▶ **SHORT TASK**: Find the word "pixels" in the data. Return every line where it appears.

▶ **RECORDED DATA**:
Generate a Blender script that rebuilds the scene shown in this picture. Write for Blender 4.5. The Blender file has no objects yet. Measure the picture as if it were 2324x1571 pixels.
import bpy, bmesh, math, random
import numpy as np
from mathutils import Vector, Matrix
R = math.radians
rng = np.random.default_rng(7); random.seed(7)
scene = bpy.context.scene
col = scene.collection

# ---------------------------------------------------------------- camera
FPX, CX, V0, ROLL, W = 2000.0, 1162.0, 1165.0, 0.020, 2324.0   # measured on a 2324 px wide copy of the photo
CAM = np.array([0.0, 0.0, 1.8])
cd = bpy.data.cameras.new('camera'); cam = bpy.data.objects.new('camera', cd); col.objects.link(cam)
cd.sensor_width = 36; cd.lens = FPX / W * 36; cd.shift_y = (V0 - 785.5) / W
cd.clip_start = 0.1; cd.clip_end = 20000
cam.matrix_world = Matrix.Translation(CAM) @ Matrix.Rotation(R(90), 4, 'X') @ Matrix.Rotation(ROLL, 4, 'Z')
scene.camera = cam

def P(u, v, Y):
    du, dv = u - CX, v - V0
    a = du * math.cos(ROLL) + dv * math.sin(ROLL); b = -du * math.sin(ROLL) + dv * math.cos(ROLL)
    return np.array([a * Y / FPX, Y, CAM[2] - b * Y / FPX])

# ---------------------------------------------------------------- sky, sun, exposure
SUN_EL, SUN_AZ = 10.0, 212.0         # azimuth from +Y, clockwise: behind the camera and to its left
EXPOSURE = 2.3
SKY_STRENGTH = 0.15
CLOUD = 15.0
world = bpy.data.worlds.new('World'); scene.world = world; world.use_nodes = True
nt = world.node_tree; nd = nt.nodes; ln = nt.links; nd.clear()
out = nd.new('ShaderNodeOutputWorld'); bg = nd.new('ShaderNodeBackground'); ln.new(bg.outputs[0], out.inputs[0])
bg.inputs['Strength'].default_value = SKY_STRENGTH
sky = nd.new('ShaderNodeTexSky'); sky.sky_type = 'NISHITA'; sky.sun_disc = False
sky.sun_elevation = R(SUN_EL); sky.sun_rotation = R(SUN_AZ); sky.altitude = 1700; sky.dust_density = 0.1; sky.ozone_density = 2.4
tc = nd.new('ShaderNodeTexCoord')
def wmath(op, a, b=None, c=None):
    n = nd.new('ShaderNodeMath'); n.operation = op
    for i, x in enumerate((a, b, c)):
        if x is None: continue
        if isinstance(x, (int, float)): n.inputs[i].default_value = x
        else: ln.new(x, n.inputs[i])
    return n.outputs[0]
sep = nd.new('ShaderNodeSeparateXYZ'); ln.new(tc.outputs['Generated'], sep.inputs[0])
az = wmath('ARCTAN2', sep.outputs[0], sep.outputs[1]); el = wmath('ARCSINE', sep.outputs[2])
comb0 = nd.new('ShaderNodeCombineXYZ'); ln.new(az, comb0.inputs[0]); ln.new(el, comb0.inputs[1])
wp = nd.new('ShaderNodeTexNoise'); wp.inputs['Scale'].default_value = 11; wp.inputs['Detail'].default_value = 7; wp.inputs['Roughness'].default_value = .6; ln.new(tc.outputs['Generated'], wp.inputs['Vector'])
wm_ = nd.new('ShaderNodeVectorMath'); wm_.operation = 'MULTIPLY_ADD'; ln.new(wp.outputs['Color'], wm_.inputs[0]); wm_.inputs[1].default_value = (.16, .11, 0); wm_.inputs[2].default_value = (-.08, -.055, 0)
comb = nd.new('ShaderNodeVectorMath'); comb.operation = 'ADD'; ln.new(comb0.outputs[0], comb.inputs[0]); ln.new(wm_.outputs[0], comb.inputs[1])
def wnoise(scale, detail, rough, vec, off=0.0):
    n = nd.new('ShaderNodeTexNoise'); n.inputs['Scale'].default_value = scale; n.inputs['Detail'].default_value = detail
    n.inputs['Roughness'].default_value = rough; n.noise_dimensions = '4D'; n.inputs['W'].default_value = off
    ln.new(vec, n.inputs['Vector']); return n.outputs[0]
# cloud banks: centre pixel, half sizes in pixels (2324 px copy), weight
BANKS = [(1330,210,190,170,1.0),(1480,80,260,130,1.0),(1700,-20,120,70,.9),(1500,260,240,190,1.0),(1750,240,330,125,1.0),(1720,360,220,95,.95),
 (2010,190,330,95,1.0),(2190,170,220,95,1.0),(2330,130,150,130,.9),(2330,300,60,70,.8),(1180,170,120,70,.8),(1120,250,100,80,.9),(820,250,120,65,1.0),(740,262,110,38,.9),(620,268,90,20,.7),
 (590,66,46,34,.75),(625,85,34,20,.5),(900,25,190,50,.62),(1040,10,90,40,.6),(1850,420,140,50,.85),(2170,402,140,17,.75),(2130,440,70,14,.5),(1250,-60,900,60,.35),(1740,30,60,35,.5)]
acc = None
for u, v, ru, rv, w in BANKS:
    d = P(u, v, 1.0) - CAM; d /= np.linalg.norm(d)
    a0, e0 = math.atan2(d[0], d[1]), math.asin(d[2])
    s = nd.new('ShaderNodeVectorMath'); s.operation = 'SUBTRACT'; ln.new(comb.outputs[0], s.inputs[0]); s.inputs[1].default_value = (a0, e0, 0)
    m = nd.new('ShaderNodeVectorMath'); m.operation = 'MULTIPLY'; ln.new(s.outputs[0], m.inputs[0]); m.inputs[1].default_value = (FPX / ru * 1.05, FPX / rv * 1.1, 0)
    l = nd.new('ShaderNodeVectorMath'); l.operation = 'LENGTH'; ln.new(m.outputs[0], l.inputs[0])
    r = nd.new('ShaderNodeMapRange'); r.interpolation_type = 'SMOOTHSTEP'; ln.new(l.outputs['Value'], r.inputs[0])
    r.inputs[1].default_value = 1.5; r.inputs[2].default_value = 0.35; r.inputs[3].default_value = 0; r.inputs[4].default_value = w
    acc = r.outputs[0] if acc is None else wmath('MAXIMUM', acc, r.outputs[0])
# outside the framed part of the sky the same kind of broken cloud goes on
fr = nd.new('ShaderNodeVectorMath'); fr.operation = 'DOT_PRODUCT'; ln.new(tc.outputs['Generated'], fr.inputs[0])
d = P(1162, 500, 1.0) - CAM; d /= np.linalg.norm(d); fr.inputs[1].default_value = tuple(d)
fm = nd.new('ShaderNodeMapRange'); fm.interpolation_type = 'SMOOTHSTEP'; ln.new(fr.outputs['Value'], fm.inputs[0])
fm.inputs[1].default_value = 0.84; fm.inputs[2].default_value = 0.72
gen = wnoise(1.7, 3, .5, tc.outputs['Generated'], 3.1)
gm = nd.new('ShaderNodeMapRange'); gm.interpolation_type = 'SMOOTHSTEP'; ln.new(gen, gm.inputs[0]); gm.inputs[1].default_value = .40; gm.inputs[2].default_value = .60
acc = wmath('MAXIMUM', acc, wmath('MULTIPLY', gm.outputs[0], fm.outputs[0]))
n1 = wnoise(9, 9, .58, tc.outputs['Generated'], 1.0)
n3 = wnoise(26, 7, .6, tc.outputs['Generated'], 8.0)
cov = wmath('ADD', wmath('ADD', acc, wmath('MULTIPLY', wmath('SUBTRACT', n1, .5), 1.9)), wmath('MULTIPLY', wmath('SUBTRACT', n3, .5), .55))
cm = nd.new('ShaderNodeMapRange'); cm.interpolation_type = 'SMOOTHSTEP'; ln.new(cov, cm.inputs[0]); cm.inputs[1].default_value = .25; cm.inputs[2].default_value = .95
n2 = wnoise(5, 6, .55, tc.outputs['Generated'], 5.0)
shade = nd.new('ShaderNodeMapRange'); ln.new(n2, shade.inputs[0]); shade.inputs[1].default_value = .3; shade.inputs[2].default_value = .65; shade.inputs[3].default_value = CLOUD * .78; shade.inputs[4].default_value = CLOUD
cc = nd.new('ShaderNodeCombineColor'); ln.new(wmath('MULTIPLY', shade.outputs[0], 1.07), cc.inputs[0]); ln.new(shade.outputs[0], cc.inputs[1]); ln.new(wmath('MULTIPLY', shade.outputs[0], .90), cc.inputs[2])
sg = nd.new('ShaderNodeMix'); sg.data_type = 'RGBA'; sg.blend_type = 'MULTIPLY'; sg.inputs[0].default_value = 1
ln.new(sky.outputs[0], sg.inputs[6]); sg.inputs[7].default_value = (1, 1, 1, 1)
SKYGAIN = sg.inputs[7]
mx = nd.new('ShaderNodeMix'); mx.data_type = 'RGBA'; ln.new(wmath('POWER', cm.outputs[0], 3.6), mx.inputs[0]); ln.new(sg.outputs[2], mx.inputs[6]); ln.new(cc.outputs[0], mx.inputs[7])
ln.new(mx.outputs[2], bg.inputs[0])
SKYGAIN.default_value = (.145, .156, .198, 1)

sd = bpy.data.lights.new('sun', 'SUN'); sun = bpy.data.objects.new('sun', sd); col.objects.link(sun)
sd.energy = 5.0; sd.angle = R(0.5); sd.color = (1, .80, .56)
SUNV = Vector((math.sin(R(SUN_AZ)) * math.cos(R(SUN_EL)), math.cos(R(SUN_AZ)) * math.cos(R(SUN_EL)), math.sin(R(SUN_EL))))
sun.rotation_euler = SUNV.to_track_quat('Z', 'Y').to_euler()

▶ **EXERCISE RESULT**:
Generate a Blender script that rebuilds the scene shown in this picture. Write for Blender 4.5. The Blender file has no objects yet. Measure the picture as if it were 2324x1571 pixels.
# cloud banks: centre pixel, half sizes in pixels (2324 px copy), weight